The thing is that we need only to find a subset of $U$ such that the image under chart map $\phi$ is an open ball $B_r(0)$ in $\mathbb{R}^n$. After this, we can blow up the ball to $\mathbb{R}^n$ by a diffeomorphism. Suppose we have a chart $(U,\phi)$ with a point $p \in U$ having $\phi(p)=0 \in \phi(U)\subset \mathbb{R}^n$.

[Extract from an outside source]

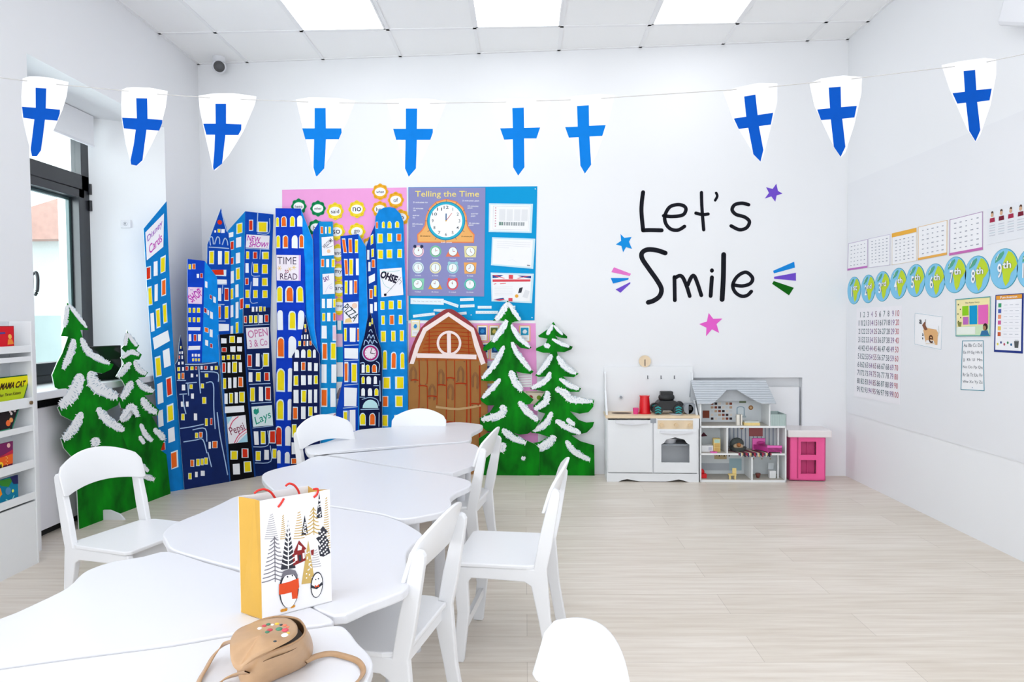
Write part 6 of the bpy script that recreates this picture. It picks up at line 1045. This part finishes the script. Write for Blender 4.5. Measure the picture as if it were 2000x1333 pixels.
def place(q, mb):
    q.rect(mb, .05, .09, .95, .96, paper('#f4f4f9'), 1); q.rect(mb, .04, .015, .96, .085, paper('#e9a03c'), 2); q.text(mb, 'Punctuation', .2, .03, .8, .07, PAPER, 3, .01)
    for k, c_ in enumerate(('#3c9a6a', '#4a5fae', '#ee9a74', '#d0609a', '#f2c860', '#d0623c')):
        t_ = .15 + k * .1; q.rect(mb, .13, t_, .24, t_ + .07, paper(c_), 2)
        for i in range(3): q.rect(mb, .34 + i * .2, t_ + .03, .46 + i * .2, t_ + .037, paper('#b5b9c4'), 2)
        q.rect(mb, .3, t_ + .085, .92, t_ + .088, paper('#d5d7df'), 2)
    for k, c_ in enumerate(('#e8d85a', '#4a4f86', '#b85a6a', '#3c8a5a', '#2f6a9a')): q.disc(mb, .14 + k * .12, .86 - .03 * (k % 2), .022, paper(c_), 2)
    q.poly(mb, [(.72, .8), (.88, .79), (.86, .91), (.74, .91)], paper('#5a5d60'), 2); q.rect(mb, .74, .775, .86, .8, paper('#c9cbd0'), 2)
rsheet('lesson_poster', [(1560, 85), (1842, 66), (1832, 672), (1545, 655)], 'tall navy-edged poster with coloured squares, rightmost on the wall', 'poster', '#2a3a84', cr=cV, draw=place)
# ---------------------------------------------------------------- "Let's Smile" wall stickers
cB = CR(1180, 340, .2551); BLK = M('#191a22', .7, 0, 30, .1)
LET = {"Let's": [('L', [[(298, 140), (288, 220), (286, 300), (298, 430)], [(298, 432), (350, 430), (440, 432)]], 31), ('e', [[(455, 320), (520, 326), (600, 315), (626, 275), (610, 245), (560, 235), (500, 255), (465, 320), (472, 380), (510, 422), (565, 430), (615, 402)]], 27),
  ('t', [[(745, 142), (748, 250), (762, 428)], [(702, 300), (750, 311), (796, 307)]], 25), ('apostrophe', [[(857, 145), (866, 170), (850, 202)]], 20),
  ('s', [[(1106, 236), (1055, 224), (1000, 236), (980, 275), (1010, 310), (1075, 330), (1112, 365), (1090, 412), (1035, 427), (972, 398)]], 27)],
 'Smile': [('S', [[(468, 606), (400, 584), (330, 580), (290, 605), (292, 650), (345, 730), (405, 815), (438, 880), (425, 935), (380, 970), (337, 984)]], 36), ('m', [[(541, 968), (538, 790)], [(538, 800), (575, 780), (603, 795), (635, 870), (655, 936)], [(640, 850), (668, 790), (690, 783), (715, 840), (744, 930)]], 29),
  ('i', [[(825, 792), (815, 935)], [(825, 738), (825, 742)]], 30), ('l', [[(915, 617), (912, 800), (903, 962)]], 37), ('e', [[(985, 850), (1060, 858), (1120, 838), (1135, 795), (1085, 753), (1020, 785), (985, 850), (1003, 905), (1050, 936), (1095, 930), (1127, 900)]], 27)]}
for wd, ls in LET.items():
    pt = WALL.P(*cB(700, 440 if wd[0] == 'L' else 980))
    t = thing('wall_lettering', 'large black hand-drawn word "%s" stuck on the white back wall' % wd, 'wall lettering', pt, 'black letter stickers on the back wall')
    for nm, st, w in ls:
        mb = MB()
        for k_, s_ in enumerate(st):
            if nm == 'i' and k_ == 1: lt = mb.build('letter', t); mb = MB()
            pstroke(mb, WALL, s_, w, .0015, BLK, cB, 7)
        if nm == 'i': mb.build('letter_dot', lt)
        else: mb.build('letter', t)
def sticker(name, pts, col, label, cat, grp=None):
    P = pmap(WALL, pts, .001, cB); mb = MB(); mb.prism(P, nW * .001, M(col, .75, .02, 30, .12)); tag(mb.build(name, base=base_of(P)), label, cat, grp)
g = 'coloured star stickers around the lettering'
sticker('star_sticker', [(1318, 75), (1330, 130), (1365, 150), (1320, 165), (1310, 212), (1280, 172), (1230, 188), (1262, 145), (1240, 102), (1290, 115)], '#7350cc', 'purple star sticker upper right of the lettering', 'star', g)
sticker('star_sticker', [(125, 460), (155, 490), (210, 482), (190, 520), (213, 574), (168, 560), (145, 600), (132, 552), (90, 540), (130, 512)], '#1490e0', 'blue star sticker left of the lettering', 'star', g)
sticker('star_sticker', [(800, 1065), (835, 1110), (905, 1108), (860, 1150), (880, 1218), (825, 1190), (780, 1243), (783, 1178), (727, 1150), (787, 1130)], '#ea64cc', 'pink star sticker below the lettering', 'star', g)
g = 'ray stickers beside the lettering'
for pts, c_, l_ in (([(75, 715), (205, 765), (195, 782), (55, 752)], '#e87acb', 'pink ray sticker, top of the left fan'), ([(50, 797), (188, 797), (185, 810), (68, 840)], '#1a86dc', 'blue ray sticker, middle of the left fan'), ([(88, 885), (200, 828), (200, 840), (125, 910)], '#7350cc', 'purple ray sticker, bottom of the left fan'),
    ([(1293, 742), (1455, 672), (1460, 718), (1300, 762)], '#1a8ade', 'blue ray sticker, top of the right fan'), ([(1300, 788), (1468, 757), (1468, 818), (1302, 803)], '#7350cc', 'purple ray sticker, middle of the right fan'), ([(1298, 820), (1452, 872), (1415, 930), (1286, 842)], '#0f6412', 'green ray sticker, bottom of the right fan')):
    sticker('ray_sticker', pts, c_, l_, 'ray sticker', g)
# ---------------------------------------------------------------- pennant garland
FY = 2.6; FP = PL((-3, FY), (3, FY)); cG = CR(0, 100, .26); cH = CR(560, 160, .33); cI = CR(1380, 90, .31)
FL = [(cG, [(170, 205), (215, 190), (300, 190), (380, 200), (515, 232), (500, 340), (470, 440), (400, 600), (330, 720), (285, 795), (235, 770), (200, 640), (165, 480), (160, 340)], [(267, 275), (347, 280), (343, 430), (450, 440), (448, 470), (430, 522), (337, 515), (322, 640), (307, 745), (275, 790), (240, 790), (230, 740), (258, 512), (175, 500), (165, 418), (268, 425)]),
 (cG, [(915, 290), (950, 275), (1000, 270), (1130, 275), (1260, 300), (1245, 420), (1215, 540), (1140, 700), (1070, 830), (1020, 862), (985, 850), (945, 700), (915, 520), (910, 400)], [(1023, 353), (1105, 355), (1108, 508), (1218, 517), (1218, 540), (1195, 597), (1100, 590), (1085, 700), (1070, 820), (1025, 860), (985, 852), (980, 820), (1005, 700), (1020, 590), (930, 580), (917, 500), (1028, 505)]),
 (cG, [(1490, 335), (1600, 318), (1750, 315), (1925, 340), (1915, 400), (1830, 600), (1720, 780), (1620, 895), (1600, 890), (1545, 650), (1500, 430)], [(1618, 395), (1698, 395), (1698, 545), (1813, 550), (1812, 590), (1790, 630), (1693, 630), (1680, 740), (1668, 845), (1605, 895), (1600, 870), (1610, 750), (1615, 628), (1550, 628), (1527, 545), (1620, 545)]),
 (cH, [(55, 105), (130, 92), (300, 95), (405, 112), (350, 250), (250, 450), (180, 560), (165, 550), (100, 290)], [(165, 155), (230, 155), (232, 275), (323, 275), (325, 300), (308, 340), (232, 340), (228, 430), (222, 512), (178, 560), (172, 555), (158, 508), (162, 340), (110, 340), (92, 275), (165, 275)]),
 (cH, [(590, 110), (680, 97), (850, 100), (945, 118), (890, 260), (800, 460), (730, 560), (715, 560), (640, 300)], [(705, 158), (772, 158), (770, 278), (865, 278), (865, 300), (850, 343), (770, 343), (768, 430), (765, 512), (722, 562), (700, 512), (703, 343), (648, 343), (630, 278), (705, 278)]),
 (cH, [(1215, 110), (1300, 98), (1480, 98), (1560, 112), (1500, 260), (1420, 450), (1370, 557), (1290, 350)], [(1335, 155), (1403, 152), (1405, 272), (1500, 270), (1478, 335), (1405, 335), (1407, 505), (1370, 555), (1340, 505), (1338, 340), (1287, 342), (1263, 275), (1338, 273)]),
 (cH, [(1610, 105), (1700, 85), (1850, 72), (1940, 80), (1900, 250), (1830, 440), (1768, 547), (1690, 360)], [(1718, 143), (1788, 138), (1790, 260), (1888, 256), (1868, 320), (1792, 323), (1802, 490), (1765, 543), (1738, 495), (1728, 328), (1670, 330), (1648, 268), (1722, 265)]),
 (cI, [(105, 290), (190, 262), (330, 232), (445, 235), (445, 350), (400, 530), (358, 690), (338, 732), (280, 650), (170, 470)], [(237, 318), (308, 306), (322, 435), (420, 420), (405, 495), (330, 505), (358, 655), (340, 728), (295, 682), (263, 515), (203, 523), (172, 457), (250, 445)]),
 (cI, [(648, 235), (720, 205), (860, 185), (980, 195), (975, 300), (930, 500), (875, 670), (845, 702), (790, 610), (680, 380)], [(770, 262), (845, 256), (848, 385), (947, 377), (932, 450), (855, 458), (875, 635), (845, 698), (802, 635), (783, 462), (722, 467), (697, 400), (778, 392)]),
 (cI, [(1480, 120), (1600, 95), (1750, 75), (1825, 82), (1825, 180), (1790, 370), (1725, 560), (1695, 604), (1640, 520), (1530, 270)], [(1620, 158), (1692, 150), (1700, 278), (1797, 268), (1783, 342), (1705, 352), (1725, 530), (1695, 600), (1655, 535), (1635, 357), (1580, 363), (1550, 297), (1628, 288)])]
WH = ['leftmost, hanging over the window', 'second from the left, before the left wall', 'third from the left, below the small camera', 'fourth from the left, above the tall blue towers', 'fifth from the left, above the clock chart', 'sixth from the left, close to its right neighbour', 'seventh from the left, left of the lettering', 'eighth from the left, above the purple star', 'ninth from the left, near the back right corner', 'rightmost, in front of the right wall']
FW = M('#fbfbfe', .7, .003); FB = M('#0450b4', .8, .04, 20, .1)
for i, (cr, wpt, cpt) in enumerate(FL):
    P = pmap(FP, wpt, .004, cr); mb = MB(); mb.prism(P, (0, .0006, 0), FW); o = tag(mb.build('pennant', base=P[0]), 'white paper pennant with a blue cross, ' + WH[i], 'pennant', 'white pennants with blue crosses on the string')
    mb = MB(); mb.prism(pmap(FP, cpt, .0046, cr), (0, .0004, 0), FB if i not in (3, 4, 5, 6) else M('#0a74cc', .8, .04, 20, .1)); mb.build('cross', o)  # middle four crosses lighter: light through the paper is put into the colour
SP = [(-330, 100, 0), (0, 152, 0)]
for (a, b) in (((55, 158), (109, 165)), ((253, 178), (306, 184)), ((412, 191), (468, 194)), ((604, 199), (661, 201)), ((781, 202), (838, 202)), ((990, 199), (1046, 197)), ((1116, 195), (1172, 192)), ((1440, 175), (1499, 170)), ((1604, 160), (1661, 154)), ((1866, 130), (1925, 121))):
    SP += [(a[0] - 3, a[1], .0062), (a[0] + 2, a[1], -.003), (b[0] - 2, b[1], -.003), (b[0] + 3, b[1], .0062)]
SP += [(2000, 106, 0), (2280, 50, 0)]
mb = MB(); pts = [FP.P(x, y, o) for x, y, o in SP]; pts = [V((XL, 2.2, 2.42))] + pts[1:-1] + [V((XR, 2.25, 2.43))]
mb.tube(pts, .0016, M('#c9c6c4', .8), 6); tag(mb.build('garland_string', base=pts[0]), 'thin pale string carrying the row of pennants across the room', 'string')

• Let $V=\phi^{-1}(B_r(0))$ for some $r>0$ and $\psi :=\phi|_V$. Then $(V,\psi)$ is $C^{\infty}$-compatible with $(U,\phi)$ since it is just restriction of the larger chart.

• Choose your favorite diffeomorphism $\alpha : B_r(0) \to \mathbb{R}^n$, we have new chart $(V,\alpha \circ \psi)$ with $(\alpha \circ \psi)(V) = \mathbb{R}^n$ and $C^{\infty}$-compatible with $(V,\psi)$ as you can verify it by yourself.

• Therefore $(V,\alpha \circ \psi)$ $C^{\infty}$-compatible with $(U,\phi)$ with $\psi(V)= \mathbb{R}^n$.